Product: rPath - Creating and Managing Virtual Appliances

Update: GIGAOM on rPath Burns EC2 Appliances in a Web Portal. rBuilder adds a portal that lets users turn software into virtual appliances.

rPath demoed their virtual appliance management system at Monday's AWS Meetup. What they do is help you build a generic virtual machine image deployable on Amazon, VMWare, Xen and other targets. The idea is to build your software application independent of the underlying operating system and deploy it in your own or someone else's datacenter without worrying about all the details.

To put their service in context think of rPath as how you build, deploy, and upgrade images and someone like Right Scale has how you can run and managed a cluster of deployed images.


To build a Virtual Appliance you pull together all your packages through their web interface or through a Python based "recipe" system, select a VM target, and "cook" it all into a VM  image you can immediately deploy and run.

To make this magic happen they use the Conary package manager system and they have their own RedHat compatible OS. One of their major features is a very fine grained package management systems which allows them to perform minimal inplace upgrades of deployed images.  The downside is you must use  their packaging system and their OS for this to work. Any code you want to install must be installable using their packaging system.

There's a free community version available on their website for Open Sourcers.. They make their money from people buying a Virtual Appliance of their build and packaging system and deploying it internally. So you can integrate their Virtual Appliance system as part of your build and deployment infrastructure. As part of your nightly build create appliances and have them automatically deployed to your test jigs. Once testing is complete you can deploy into your datacenter.

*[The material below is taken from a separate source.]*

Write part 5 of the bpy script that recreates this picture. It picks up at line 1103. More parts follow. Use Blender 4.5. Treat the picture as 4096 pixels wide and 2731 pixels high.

Their smart upgrade features are very nice for a datacenter. Usually package management during upgrades is a complete nightmare. For cloud deployment I think this feature is less useful as I would simply create a new image, fire up a new instance using the new image, and bring down my old images without the cost of a software upgrade. Of course you still have to worry about protocol and data compatibilities.

rPath's Virtual Appliance is kind of a hard idea to really understand because it still ahead of curve of what most people are doing. But I think as we move into a world of multiple clouds we must seed with our images, a layer above the clouds is necessary to manage the whole process. rPath is saying we've already built that layer so you don't have to.